June 30, 2016

Nature's Litmus Papers...!

Though in many of Lensdepictions calendars, I have used my flower shots, all the flowers featured there were either grown on roadside trees or they were some weeds or wildflowers, as they are commonly called. 

This is so, because I have a soft spot for the understated, unassuming elegance of wild flowers, as against those seen in urban gardens - grown in a sophisticated, orderly fashion and groomed to perfection.

However, this summer, a bunch of garden flowers caught my attention. And they did so quietly, like any other thing in nature. Also they had me enough in awe to manage to be in my calendar!

The other day as I was walking through the community garden behind my place when I had the glimpse of some ornamental Pink flowers - snowball shaped bunches, made of a number of  tiny blooms inside.

The flowers looked pretty, but I just passed by them without giving them even a second look, leave alone taking their pictures. 

Just another common staple of the showy city gardens - I had thought.

I must have seen those flowers somewhere else before, I kind of knew. 

But what I did not know at all, was something very curious and dramatic, and I was about to find that out soon…


Well, after around a month, I happened to walk by the same spot again. 

And voila!!! 

They were gone!!! 

Or....They were not... :)

I could see the same snowball blooms, same plants, in the exact same spot, but, most of them were turned to this gorgeous shade of Blue! If it was not for some flowers and petals that were still pink, it was just impossible to believe that I was looking at the same bunch of flowers!

Magic…!

It got me very curious and I researched for their identity.

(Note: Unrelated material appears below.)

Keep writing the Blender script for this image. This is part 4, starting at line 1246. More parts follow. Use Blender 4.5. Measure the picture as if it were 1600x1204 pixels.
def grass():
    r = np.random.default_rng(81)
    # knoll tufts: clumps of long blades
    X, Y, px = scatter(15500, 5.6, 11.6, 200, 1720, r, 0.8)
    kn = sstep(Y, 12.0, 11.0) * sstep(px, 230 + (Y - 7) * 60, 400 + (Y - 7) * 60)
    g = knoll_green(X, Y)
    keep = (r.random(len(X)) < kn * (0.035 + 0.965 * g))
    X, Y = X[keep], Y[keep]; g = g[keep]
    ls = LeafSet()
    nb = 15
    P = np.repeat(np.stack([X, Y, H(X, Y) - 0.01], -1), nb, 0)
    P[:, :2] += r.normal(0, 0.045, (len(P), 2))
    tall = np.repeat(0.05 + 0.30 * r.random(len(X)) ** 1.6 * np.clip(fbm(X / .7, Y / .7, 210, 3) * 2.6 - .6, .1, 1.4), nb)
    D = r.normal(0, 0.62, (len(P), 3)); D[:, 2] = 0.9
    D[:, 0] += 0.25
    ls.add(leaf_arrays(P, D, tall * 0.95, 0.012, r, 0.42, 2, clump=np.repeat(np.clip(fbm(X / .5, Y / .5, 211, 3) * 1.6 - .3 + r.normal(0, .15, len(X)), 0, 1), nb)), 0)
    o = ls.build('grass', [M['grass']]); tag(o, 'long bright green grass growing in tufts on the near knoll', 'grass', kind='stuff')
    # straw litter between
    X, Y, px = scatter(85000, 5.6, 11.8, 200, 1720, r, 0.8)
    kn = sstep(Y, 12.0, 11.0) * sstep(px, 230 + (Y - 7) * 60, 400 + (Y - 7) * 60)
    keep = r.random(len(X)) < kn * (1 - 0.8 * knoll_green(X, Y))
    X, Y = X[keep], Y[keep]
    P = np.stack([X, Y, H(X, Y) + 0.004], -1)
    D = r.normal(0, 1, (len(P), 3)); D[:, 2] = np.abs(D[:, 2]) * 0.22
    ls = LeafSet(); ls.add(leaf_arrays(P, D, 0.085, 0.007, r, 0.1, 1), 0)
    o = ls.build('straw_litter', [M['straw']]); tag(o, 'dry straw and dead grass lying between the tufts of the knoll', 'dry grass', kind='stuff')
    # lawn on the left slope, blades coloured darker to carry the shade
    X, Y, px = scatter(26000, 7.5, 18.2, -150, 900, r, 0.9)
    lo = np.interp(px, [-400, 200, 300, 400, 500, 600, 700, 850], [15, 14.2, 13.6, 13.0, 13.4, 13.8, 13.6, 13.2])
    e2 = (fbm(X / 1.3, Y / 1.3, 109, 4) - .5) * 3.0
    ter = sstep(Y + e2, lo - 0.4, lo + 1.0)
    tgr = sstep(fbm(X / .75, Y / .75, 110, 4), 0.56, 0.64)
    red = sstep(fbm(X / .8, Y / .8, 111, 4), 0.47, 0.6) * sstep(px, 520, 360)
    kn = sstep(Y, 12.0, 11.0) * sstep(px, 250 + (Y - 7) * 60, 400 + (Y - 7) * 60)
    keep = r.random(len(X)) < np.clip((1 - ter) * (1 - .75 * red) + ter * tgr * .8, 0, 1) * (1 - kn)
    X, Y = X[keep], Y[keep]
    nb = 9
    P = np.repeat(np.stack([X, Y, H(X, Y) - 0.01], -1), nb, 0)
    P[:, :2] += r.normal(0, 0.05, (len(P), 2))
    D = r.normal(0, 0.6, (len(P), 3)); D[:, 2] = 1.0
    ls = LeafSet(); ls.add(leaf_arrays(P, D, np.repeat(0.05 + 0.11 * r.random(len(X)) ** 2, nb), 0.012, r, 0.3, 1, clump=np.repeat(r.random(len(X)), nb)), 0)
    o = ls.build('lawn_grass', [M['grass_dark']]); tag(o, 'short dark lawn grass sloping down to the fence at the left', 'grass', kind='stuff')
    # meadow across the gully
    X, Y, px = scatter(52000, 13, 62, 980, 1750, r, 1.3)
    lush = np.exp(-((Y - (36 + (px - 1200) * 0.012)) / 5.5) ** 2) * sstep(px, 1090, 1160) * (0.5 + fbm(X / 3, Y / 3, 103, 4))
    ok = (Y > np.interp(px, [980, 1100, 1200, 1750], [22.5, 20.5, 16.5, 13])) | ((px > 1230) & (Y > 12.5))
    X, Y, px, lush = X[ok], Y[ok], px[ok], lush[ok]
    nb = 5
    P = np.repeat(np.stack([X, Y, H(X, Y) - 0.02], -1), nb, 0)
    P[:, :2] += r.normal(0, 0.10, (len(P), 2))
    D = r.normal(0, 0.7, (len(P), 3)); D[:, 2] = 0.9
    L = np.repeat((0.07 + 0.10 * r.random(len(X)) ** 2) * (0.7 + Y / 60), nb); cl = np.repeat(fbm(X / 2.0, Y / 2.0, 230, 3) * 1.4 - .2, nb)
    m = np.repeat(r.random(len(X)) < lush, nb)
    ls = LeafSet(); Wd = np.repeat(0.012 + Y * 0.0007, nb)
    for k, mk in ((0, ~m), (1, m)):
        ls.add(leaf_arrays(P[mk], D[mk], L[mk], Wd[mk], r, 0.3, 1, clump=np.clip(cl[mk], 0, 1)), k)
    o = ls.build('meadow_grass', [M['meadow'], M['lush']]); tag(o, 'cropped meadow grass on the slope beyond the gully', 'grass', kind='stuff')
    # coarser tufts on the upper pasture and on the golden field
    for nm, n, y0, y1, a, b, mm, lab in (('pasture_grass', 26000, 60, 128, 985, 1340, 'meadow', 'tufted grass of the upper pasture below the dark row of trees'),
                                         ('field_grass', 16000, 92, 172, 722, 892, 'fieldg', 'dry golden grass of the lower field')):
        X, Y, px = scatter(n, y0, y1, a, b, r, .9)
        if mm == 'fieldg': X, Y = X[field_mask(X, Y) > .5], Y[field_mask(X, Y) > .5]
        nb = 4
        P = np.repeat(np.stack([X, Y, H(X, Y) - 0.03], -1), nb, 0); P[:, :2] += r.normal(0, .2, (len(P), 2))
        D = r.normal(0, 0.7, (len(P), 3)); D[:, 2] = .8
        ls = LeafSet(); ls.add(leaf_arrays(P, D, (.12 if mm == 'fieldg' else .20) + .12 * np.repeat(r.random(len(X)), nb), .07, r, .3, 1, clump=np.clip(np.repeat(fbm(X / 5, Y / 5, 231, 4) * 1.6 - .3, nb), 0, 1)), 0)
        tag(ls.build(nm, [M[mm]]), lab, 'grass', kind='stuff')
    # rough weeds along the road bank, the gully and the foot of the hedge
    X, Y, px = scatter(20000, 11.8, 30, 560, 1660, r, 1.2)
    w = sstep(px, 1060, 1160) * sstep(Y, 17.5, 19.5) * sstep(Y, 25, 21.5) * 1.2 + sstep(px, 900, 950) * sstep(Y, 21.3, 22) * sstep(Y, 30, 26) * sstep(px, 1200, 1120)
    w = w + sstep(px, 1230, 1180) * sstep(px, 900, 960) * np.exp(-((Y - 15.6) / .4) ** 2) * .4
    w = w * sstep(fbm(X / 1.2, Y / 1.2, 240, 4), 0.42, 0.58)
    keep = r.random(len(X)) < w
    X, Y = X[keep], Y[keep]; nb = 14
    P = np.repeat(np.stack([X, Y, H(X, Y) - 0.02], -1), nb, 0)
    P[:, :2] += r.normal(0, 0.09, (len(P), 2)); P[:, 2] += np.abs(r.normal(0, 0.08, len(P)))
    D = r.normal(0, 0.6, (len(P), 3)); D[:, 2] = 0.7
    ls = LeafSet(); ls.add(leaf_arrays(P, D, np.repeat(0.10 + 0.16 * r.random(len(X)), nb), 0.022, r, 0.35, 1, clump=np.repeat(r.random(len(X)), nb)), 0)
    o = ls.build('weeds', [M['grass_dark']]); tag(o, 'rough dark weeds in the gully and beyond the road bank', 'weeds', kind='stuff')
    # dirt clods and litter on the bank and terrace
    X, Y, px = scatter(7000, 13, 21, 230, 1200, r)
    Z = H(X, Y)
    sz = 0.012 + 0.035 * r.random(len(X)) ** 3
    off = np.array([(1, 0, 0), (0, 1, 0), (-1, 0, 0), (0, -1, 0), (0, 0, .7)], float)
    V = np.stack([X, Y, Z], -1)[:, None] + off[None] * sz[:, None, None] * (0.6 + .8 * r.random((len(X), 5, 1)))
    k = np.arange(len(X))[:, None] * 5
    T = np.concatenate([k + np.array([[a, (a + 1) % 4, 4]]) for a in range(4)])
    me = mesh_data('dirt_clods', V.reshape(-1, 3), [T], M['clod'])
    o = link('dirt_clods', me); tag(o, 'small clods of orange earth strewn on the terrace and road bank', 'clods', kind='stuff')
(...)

These flowers are called “Hydrangeas”. And it turned out that they take up color according to pH level of soil!

“Nature’s very own litmus papers!” that was the immediate thought that came up in mind as I fondly remembered the chemistry laboratory in school.

Remember litmus paper?  If you dip it in a liquid and the paper turns blue, the liquid is an acid.  If the paper turns pink, the liquid is alkaline. 

But wait, there is a little twist here. Hydrangeas’ behavior is exactly the reverse of the litmus paper.  Their blooms are blue in acidic soil and pink in alkaline soil!

Not sure whether the soil had turned alkaline only naturally or the gardener had manipulated it to make the Hydrangeas change their color so dramatically, but I knew if I visited them after few more days, I could see them as all blue…

My little wait paid off and I took this shot after that, exclusively, for the July 2016 calendar.




P.S: I still regret not taking pictures of their pink avatar. I had realized my loss only after they had gone.